▸ **YOUR GOAL**: Reproduce every line of the listing as written, apart from the pictures.

---------------

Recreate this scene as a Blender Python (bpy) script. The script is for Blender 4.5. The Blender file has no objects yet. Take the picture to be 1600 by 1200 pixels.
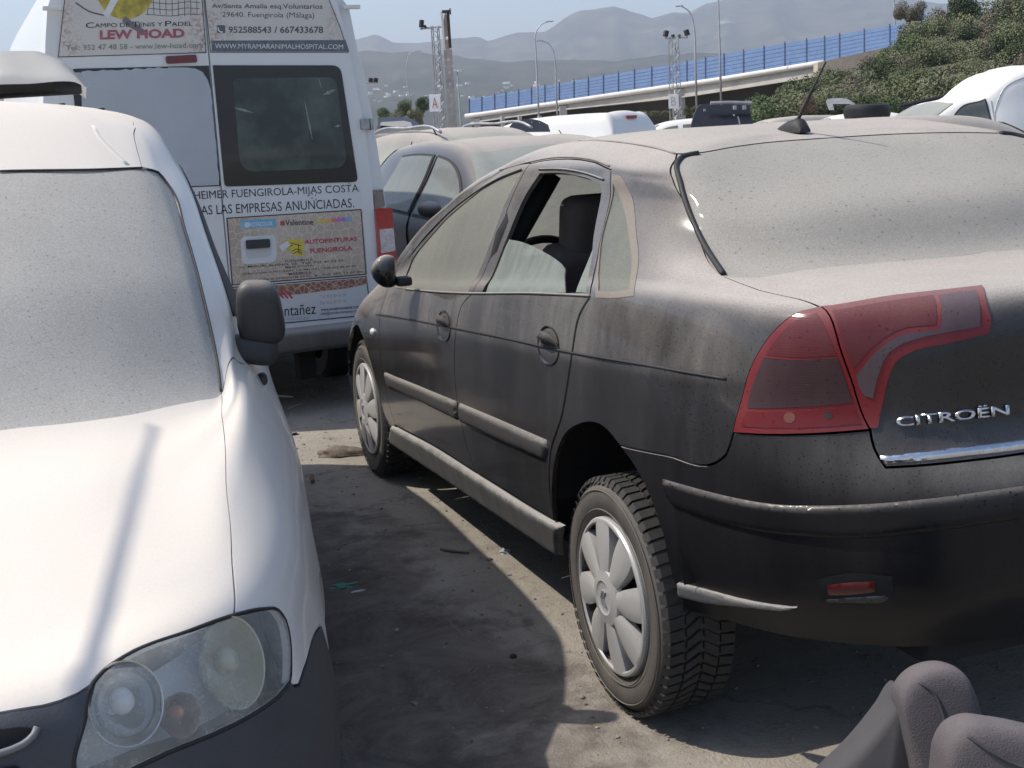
import bpy, bmesh, math, random
import numpy as np
from mathutils import Vector, Matrix, noise
from mathutils.bvhtree import BVHTree

R = math.radians
SC = bpy.context.scene
COL = SC.collection
random.seed(7)

# ------------------------------------------------------------------ camera
CAM = np.array([-2.133, -1.946, 1.527])
FPX = 2000.0                                  # focal length in pixels of a 1600 px wide picture


def cam_axes(yaw, pitch, roll):
    cy, sy = math.cos(yaw), math.sin(yaw)
    f = np.array([-sy*math.cos(pitch), cy*math.cos(pitch), -math.sin(pitch)])
    r = np.array([cy, sy, 0.0])
    u = np.cross(r, f)
    c, s = math.cos(roll), math.sin(roll)
    return c*r - s*u, s*r + c*u, f


CR_, CU_, CF_ = cam_axes(R(-19.16), R(11.08), R(3.30))
cd = bpy.data.cameras.new('camera')
cam = bpy.data.objects.new('camera', cd)
COL.objects.link(cam)
cam.matrix_world = Matrix(((CR_[0], CU_[0], -CF_[0], CAM[0]), (CR_[1], CU_[1], -CF_[1], CAM[1]),
                           (CR_[2], CU_[2], -CF_[2], CAM[2]), (0, 0, 0, 1)))
cd.sensor_width = 36
cd.lens = FPX/1600*36
cd.clip_start = 0.05
cd.clip_end = 60000
SC.camera = cam

# ------------------------------------------------------------------ sky, sun, exposure
SUN = Vector((-0.63, 0.30, 1.0)).normalized()           # towards the sun
sun_el = math.asin(SUN.z)
sun_az = math.atan2(SUN.x, SUN.y)
W = bpy.data.worlds.new('World')
SC.world = W
W.use_nodes = True
nt = W.node_tree
sky = nt.nodes.new('ShaderNodeTexSky')
sky.sky_type = 'NISHITA'
sky.sun_disc = False
sky.sun_elevation = sun_el
sky.sun_rotation = sun_az
sky.air_density = 1.0
sky.dust_density = 1.6
sky.ozone_density = 2.0
bg = nt.nodes['Background']
nt.links.new(sky.outputs[0], bg.inputs[0])
bg.inputs[1].default_value = 0.15
sl = bpy.data.lights.new('sun', 'SUN')
sl.energy = 3.6
sl.angle = R(0.53)
sl.color = (1.0, 0.93, 0.82)
so = bpy.data.objects.new('sun', sl)
COL.objects.link(so)
so.rotation_euler = SUN.to_track_quat('Z', 'Y').to_euler()
SC.view_settings.view_transform = 'Standard'
SC.view_settings.look = 'None'
SC.view_settings.gamma = 1
SC.view_settings.exposure = 0.46
SC.cycles.max_bounces = 8
SC.cycles.volume_bounces = 0
SC.cycles.transparent_max_bounces = 16


# ------------------------------------------------------------------ helpers: rays
def ray(px, py):
    return CF_ + CR_*((px-800)/FPX) + CU_*((600-py)/FPX)


def at_depth(px, py, d):
    return Vector(CAM + ray(px, py)*d)


def at_x(px, py, x):
    d = ray(px, py)
    return Vector(CAM + d*((x-CAM[0])/d[0]))


def at_y(px, py, y):
    d = ray(px, py)
    return Vector(CAM + d*((y-CAM[1])/d[1]))


def at_z(px, py, z):
    d = ray(px, py)
    return Vector(CAM + d*((z-CAM[2])/d[2]))


# ------------------------------------------------------------------ helpers: objects
def thing(name, label, cat, loc=(0, 0, 0), rotz=0.0, group=None):
    o = bpy.data.objects.new(name, None)
    o.empty_display_size = 0.2
    COL.objects.link(o)
    o.location = loc
    o.rotation_euler = (0, 0, rotz)
    o['label'] = label
    o['category'] = cat
    if group:
        o['group'] = group
    return o


def tag(o, label, cat, group=None):
    o['label'] = label
    o['category'] = cat
    if group:
        o['group'] = group
    return o


def root_loc(o):
    v = Vector((0, 0, 0))
    while o is not None:
        v = v + Vector(o.location)
        o = o.parent
    return v


def link_mesh(name, me, mats, parent=None, world=True):
    """link a mesh; vertices are in world space when world is True (only for unrotated parents)"""
    if mats is not None:
        if not isinstance(mats, (list, tuple)):
            mats = [mats]
        for m in mats:
            me.materials.append(m)
    if world and parent is not None:
        me.transform(Matrix.Translation(-root_loc(parent)))
    o = bpy.data.objects.new(name, me)
    COL.objects.link(o)
    o.parent = parent
    return o


def obj(name, bm, mats, parent=None, smooth=None, world=True):
    me = bpy.data.meshes.new(name)
    bm.normal_update()
    if smooth is not None:
        for f in bm.faces:
            f.smooth = True
        if smooth < 3.1:
            for e in bm.edges:
                if len(e.link_faces) == 2 and e.calc_face_angle(0) > smooth:
                    e.smooth = False
    bm.to_mesh(me)
    bm.free()
    return link_mesh(name, me, mats, parent, world)


def copy_tree(o, parent=None):
    c = o.copy()
    COL.objects.link(c)
    if parent is not None:
        c.parent = parent
    for ch in list(o.children):
        copy_tree(ch, c)
    return c


# ------------------------------------------------------------------ helpers: mesh shapes
def add_box(bm, c, s, rot=None, bevel=0.0, seg=2):
    m = Matrix.Translation(c) @ (rot.to_4x4() if rot is not None else Matrix()) @ Matrix.Diagonal((s[0], s[1], s[2], 1))
    r = bmesh.ops.create_cube(bm, size=1, matrix=m)
    if bevel > 0:
        es = list({e for v in r['verts'] for e in v.link_edges})
        bmesh.ops.bevel(bm, geom=es, offset=bevel, segments=seg, profile=0.6, affect='EDGES')
    return r


def add_tube(bm, pts, rad, n=8, caps=True):
    """tube along a polyline; rad is a number or a list"""
    pts = [Vector(p) for p in pts]
    rr = rad if isinstance(rad, (list, tuple)) else [rad]*len(pts)
    rings = []
    t0 = (pts[1]-pts[0]).normalized()
    up = Vector((0, 0, 1)) if abs(t0.z) < 0.9 else Vector((1, 0, 0))
    a = t0.cross(up).normalized()
    for i, p in enumerate(pts):
        if i == 0:
            t = pts[1]-pts[0]
        elif i == len(pts)-1:
            t = pts[-1]-pts[-2]
        else:
            t = (pts[i+1]-p).normalized() + (p-pts[i-1]).normalized()
        t.normalize()
        a = (a - t*a.dot(t)).normalized()
        b = t.cross(a)
        rings.append([bm.verts.new(p + (a*math.cos(k*2*math.pi/n) + b*math.sin(k*2*math.pi/n))*rr[i]) for k in range(n)])
    for i in range(len(rings)-1):
        for k in range(n):
            bm.faces.new((rings[i][k], rings[i][(k+1) % n], rings[i+1][(k+1) % n], rings[i+1][k]))
    if caps:
        bm.faces.new(rings[0][::-1])
        bm.faces.new(rings[-1])


def add_lathe(bm, prof, axis_m, n=48, closed=False):
    """prof: (r, h) pairs; rotated around local z of axis_m"""
    rings = []
    for r, h in prof:
        rings.append([bm.verts.new(axis_m @ Vector((r*math.cos(k*2*math.pi/n), r*math.sin(k*2*math.pi/n), h))) for k in range(n)])
    m = len(rings)
    for i in range(m if closed else m-1):
        j = (i+1) % m
        for k in range(n):
            bm.faces.new((rings[i][k], rings[i][(k+1) % n], rings[j][(k+1) % n], rings[j][k]))
    return rings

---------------

▸ **THE RESULT**:
Recreate this scene as a Blender Python (bpy) script. The script is for Blender 4.5. The Blender file has no objects yet. Take the picture to be 1600 by 1200 pixels.
import bpy, bmesh, math, random
import numpy as np
from mathutils import Vector, Matrix, noise
from mathutils.bvhtree import BVHTree

R = math.radians
SC = bpy.context.scene
COL = SC.collection
random.seed(7)

# ------------------------------------------------------------------ camera
CAM = np.array([-2.133, -1.946, 1.527])
FPX = 2000.0                                  # focal length in pixels of a 1600 px wide picture


def cam_axes(yaw, pitch, roll):
    cy, sy = math.cos(yaw), math.sin(yaw)
    f = np.array([-sy*math.cos(pitch), cy*math.cos(pitch), -math.sin(pitch)])
    r = np.array([cy, sy, 0.0])
    u = np.cross(r, f)
    c, s = math.cos(roll), math.sin(roll)
    return c*r - s*u, s*r + c*u, f


CR_, CU_, CF_ = cam_axes(R(-19.16), R(11.08), R(3.30))
cd = bpy.data.cameras.new('camera')
cam = bpy.data.objects.new('camera', cd)
COL.objects.link(cam)
cam.matrix_world = Matrix(((CR_[0], CU_[0], -CF_[0], CAM[0]), (CR_[1], CU_[1], -CF_[1], CAM[1]),
                           (CR_[2], CU_[2], -CF_[2], CAM[2]), (0, 0, 0, 1)))
cd.sensor_width = 36
cd.lens = FPX/1600*36
cd.clip_start = 0.05
cd.clip_end = 60000
SC.camera = cam

# ------------------------------------------------------------------ sky, sun, exposure
SUN = Vector((-0.63, 0.30, 1.0)).normalized()           # towards the sun
sun_el = math.asin(SUN.z)
sun_az = math.atan2(SUN.x, SUN.y)
W = bpy.data.worlds.new('World')
SC.world = W
W.use_nodes = True
nt = W.node_tree
sky = nt.nodes.new('ShaderNodeTexSky')
sky.sky_type = 'NISHITA'
sky.sun_disc = False
sky.sun_elevation = sun_el
sky.sun_rotation = sun_az
sky.air_density = 1.0
sky.dust_density = 1.6
sky.ozone_density = 2.0
bg = nt.nodes['Background']
nt.links.new(sky.outputs[0], bg.inputs[0])
bg.inputs[1].default_value = 0.15
sl = bpy.data.lights.new('sun', 'SUN')
sl.energy = 3.6
sl.angle = R(0.53)
sl.color = (1.0, 0.93, 0.82)
so = bpy.data.objects.new('sun', sl)
COL.objects.link(so)
so.rotation_euler = SUN.to_track_quat('Z', 'Y').to_euler()
SC.view_settings.view_transform = 'Standard'
SC.view_settings.look = 'None'
SC.view_settings.gamma = 1
SC.view_settings.exposure = 0.46
SC.cycles.max_bounces = 8
SC.cycles.volume_bounces = 0
SC.cycles.transparent_max_bounces = 16


# ------------------------------------------------------------------ helpers: rays
def ray(px, py):
    return CF_ + CR_*((px-800)/FPX) + CU_*((600-py)/FPX)


def at_depth(px, py, d):
    return Vector(CAM + ray(px, py)*d)


def at_x(px, py, x):
    d = ray(px, py)
    return Vector(CAM + d*((x-CAM[0])/d[0]))


def at_y(px, py, y):
    d = ray(px, py)
    return Vector(CAM + d*((y-CAM[1])/d[1]))


def at_z(px, py, z):
    d = ray(px, py)
    return Vector(CAM + d*((z-CAM[2])/d[2]))


# ------------------------------------------------------------------ helpers: objects
def thing(name, label, cat, loc=(0, 0, 0), rotz=0.0, group=None):
    o = bpy.data.objects.new(name, None)
    o.empty_display_size = 0.2
    COL.objects.link(o)
    o.location = loc
    o.rotation_euler = (0, 0, rotz)
    o['label'] = label
    o['category'] = cat
    if group:
        o['group'] = group
    return o


def tag(o, label, cat, group=None):
    o['label'] = label
    o['category'] = cat
    if group:
        o['group'] = group
    return o


def root_loc(o):
    v = Vector((0, 0, 0))
    while o is not None:
        v = v + Vector(o.location)
        o = o.parent
    return v


def link_mesh(name, me, mats, parent=None, world=True):
    """link a mesh; vertices are in world space when world is True (only for unrotated parents)"""
    if mats is not None:
        if not isinstance(mats, (list, tuple)):
            mats = [mats]
        for m in mats:
            me.materials.append(m)
    if world and parent is not None:
        me.transform(Matrix.Translation(-root_loc(parent)))
    o = bpy.data.objects.new(name, me)
    COL.objects.link(o)
    o.parent = parent
    return o


def obj(name, bm, mats, parent=None, smooth=None, world=True):
    me = bpy.data.meshes.new(name)
    bm.normal_update()
    if smooth is not None:
        for f in bm.faces:
            f.smooth = True
        if smooth < 3.1:
            for e in bm.edges:
                if len(e.link_faces) == 2 and e.calc_face_angle(0) > smooth:
                    e.smooth = False
    bm.to_mesh(me)
    bm.free()
    return link_mesh(name, me, mats, parent, world)


def copy_tree(o, parent=None):
    c = o.copy()
    COL.objects.link(c)
    if parent is not None:
        c.parent = parent
    for ch in list(o.children):
        copy_tree(ch, c)
    return c


# ------------------------------------------------------------------ helpers: mesh shapes
def add_box(bm, c, s, rot=None, bevel=0.0, seg=2):
    m = Matrix.Translation(c) @ (rot.to_4x4() if rot is not None else Matrix()) @ Matrix.Diagonal((s[0], s[1], s[2], 1))
    r = bmesh.ops.create_cube(bm, size=1, matrix=m)
    if bevel > 0:
        es = list({e for v in r['verts'] for e in v.link_edges})
        bmesh.ops.bevel(bm, geom=es, offset=bevel, segments=seg, profile=0.6, affect='EDGES')
    return r


def add_tube(bm, pts, rad, n=8, caps=True):
    """tube along a polyline; rad is a number or a list"""
    pts = [Vector(p) for p in pts]
    rr = rad if isinstance(rad, (list, tuple)) else [rad]*len(pts)
    rings = []
    t0 = (pts[1]-pts[0]).normalized()
    up = Vector((0, 0, 1)) if abs(t0.z) < 0.9 else Vector((1, 0, 0))
    a = t0.cross(up).normalized()
    for i, p in enumerate(pts):
        if i == 0:
            t = pts[1]-pts[0]
        elif i == len(pts)-1:
            t = pts[-1]-pts[-2]
        else:
            t = (pts[i+1]-p).normalized() + (p-pts[i-1]).normalized()
        t.normalize()
        a = (a - t*a.dot(t)).normalized()
        b = t.cross(a)
        rings.append([bm.verts.new(p + (a*math.cos(k*2*math.pi/n) + b*math.sin(k*2*math.pi/n))*rr[i]) for k in range(n)])
    for i in range(len(rings)-1):
        for k in range(n):
            bm.faces.new((rings[i][k], rings[i][(k+1) % n], rings[i+1][(k+1) % n], rings[i+1][k]))
    if caps:
        bm.faces.new(rings[0][::-1])
        bm.faces.new(rings[-1])


def add_lathe(bm, prof, axis_m, n=48, closed=False):
    """prof: (r, h) pairs; rotated around local z of axis_m"""
    rings = []
    for r, h in prof:
        rings.append([bm.verts.new(axis_m @ Vector((r*math.cos(k*2*math.pi/n), r*math.sin(k*2*math.pi/n), h))) for k in range(n)])
    m = len(rings)
    for i in range(m if closed else m-1):
        j = (i+1) % m
        for k in range(n):
            bm.faces.new((rings[i][k], rings[i][(k+1) % n], rings[j][(k+1) % n], rings[j][k]))
    return rings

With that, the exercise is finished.